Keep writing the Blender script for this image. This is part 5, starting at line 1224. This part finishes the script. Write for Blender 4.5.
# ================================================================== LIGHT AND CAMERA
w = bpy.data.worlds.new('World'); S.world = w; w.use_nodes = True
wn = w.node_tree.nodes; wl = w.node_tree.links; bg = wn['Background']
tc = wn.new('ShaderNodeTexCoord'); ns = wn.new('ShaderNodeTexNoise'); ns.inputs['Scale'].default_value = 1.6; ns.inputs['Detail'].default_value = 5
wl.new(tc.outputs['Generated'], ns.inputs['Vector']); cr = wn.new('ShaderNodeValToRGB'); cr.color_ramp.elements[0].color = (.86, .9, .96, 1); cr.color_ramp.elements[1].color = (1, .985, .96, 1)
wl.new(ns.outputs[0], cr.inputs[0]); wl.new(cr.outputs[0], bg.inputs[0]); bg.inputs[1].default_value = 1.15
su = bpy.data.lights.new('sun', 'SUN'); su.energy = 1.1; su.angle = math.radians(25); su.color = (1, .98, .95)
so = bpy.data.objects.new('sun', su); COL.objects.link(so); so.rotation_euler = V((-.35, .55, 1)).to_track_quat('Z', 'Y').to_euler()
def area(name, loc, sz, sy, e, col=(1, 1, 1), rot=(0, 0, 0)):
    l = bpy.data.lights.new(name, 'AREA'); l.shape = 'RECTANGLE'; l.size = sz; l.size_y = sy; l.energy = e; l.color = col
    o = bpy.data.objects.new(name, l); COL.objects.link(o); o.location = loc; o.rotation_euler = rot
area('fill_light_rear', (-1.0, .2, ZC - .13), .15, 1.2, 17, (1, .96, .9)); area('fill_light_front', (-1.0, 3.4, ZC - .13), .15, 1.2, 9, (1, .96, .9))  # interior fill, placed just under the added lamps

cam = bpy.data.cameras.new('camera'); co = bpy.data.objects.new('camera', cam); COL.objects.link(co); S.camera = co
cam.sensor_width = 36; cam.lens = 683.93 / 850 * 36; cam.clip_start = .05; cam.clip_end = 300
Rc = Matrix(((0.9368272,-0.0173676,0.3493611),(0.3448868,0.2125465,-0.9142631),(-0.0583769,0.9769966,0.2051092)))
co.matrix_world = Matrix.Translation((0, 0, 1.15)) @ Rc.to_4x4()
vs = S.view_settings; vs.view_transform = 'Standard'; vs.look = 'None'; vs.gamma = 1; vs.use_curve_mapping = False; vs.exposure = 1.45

────

Repeat the data above exactly.

#### TASK OUTPUT:
Keep writing the Blender script for this image. This is part 5, starting at line 1224. This part finishes the script. Write for Blender 4.5.
# ================================================================== LIGHT AND CAMERA
w = bpy.data.worlds.new('World'); S.world = w; w.use_nodes = True
wn = w.node_tree.nodes; wl = w.node_tree.links; bg = wn['Background']
tc = wn.new('ShaderNodeTexCoord'); ns = wn.new('ShaderNodeTexNoise'); ns.inputs['Scale'].default_value = 1.6; ns.inputs['Detail'].default_value = 5
wl.new(tc.outputs['Generated'], ns.inputs['Vector']); cr = wn.new('ShaderNodeValToRGB'); cr.color_ramp.elements[0].color = (.86, .9, .96, 1); cr.color_ramp.elements[1].color = (1, .985, .96, 1)
wl.new(ns.outputs[0], cr.inputs[0]); wl.new(cr.outputs[0], bg.inputs[0]); bg.inputs[1].default_value = 1.15
su = bpy.data.lights.new('sun', 'SUN'); su.energy = 1.1; su.angle = math.radians(25); su.color = (1, .98, .95)
so = bpy.data.objects.new('sun', su); COL.objects.link(so); so.rotation_euler = V((-.35, .55, 1)).to_track_quat('Z', 'Y').to_euler()
def area(name, loc, sz, sy, e, col=(1, 1, 1), rot=(0, 0, 0)):
    l = bpy.data.lights.new(name, 'AREA'); l.shape = 'RECTANGLE'; l.size = sz; l.size_y = sy; l.energy = e; l.color = col
    o = bpy.data.objects.new(name, l); COL.objects.link(o); o.location = loc; o.rotation_euler = rot
area('fill_light_rear', (-1.0, .2, ZC - .13), .15, 1.2, 17, (1, .96, .9)); area('fill_light_front', (-1.0, 3.4, ZC - .13), .15, 1.2, 9, (1, .96, .9))  # interior fill, placed just under the added lamps

cam = bpy.data.cameras.new('camera'); co = bpy.data.objects.new('camera', cam); COL.objects.link(co); S.camera = co
cam.sensor_width = 36; cam.lens = 683.93 / 850 * 36; cam.clip_start = .05; cam.clip_end = 300
Rc = Matrix(((0.9368272,-0.0173676,0.3493611),(0.3448868,0.2125465,-0.9142631),(-0.0583769,0.9769966,0.2051092)))
co.matrix_world = Matrix.Translation((0, 0, 1.15)) @ Rc.to_4x4()
vs = S.view_settings; vs.view_transform = 'Standard'; vs.look = 'None'; vs.gamma = 1; vs.use_curve_mapping = False; vs.exposure = 1.45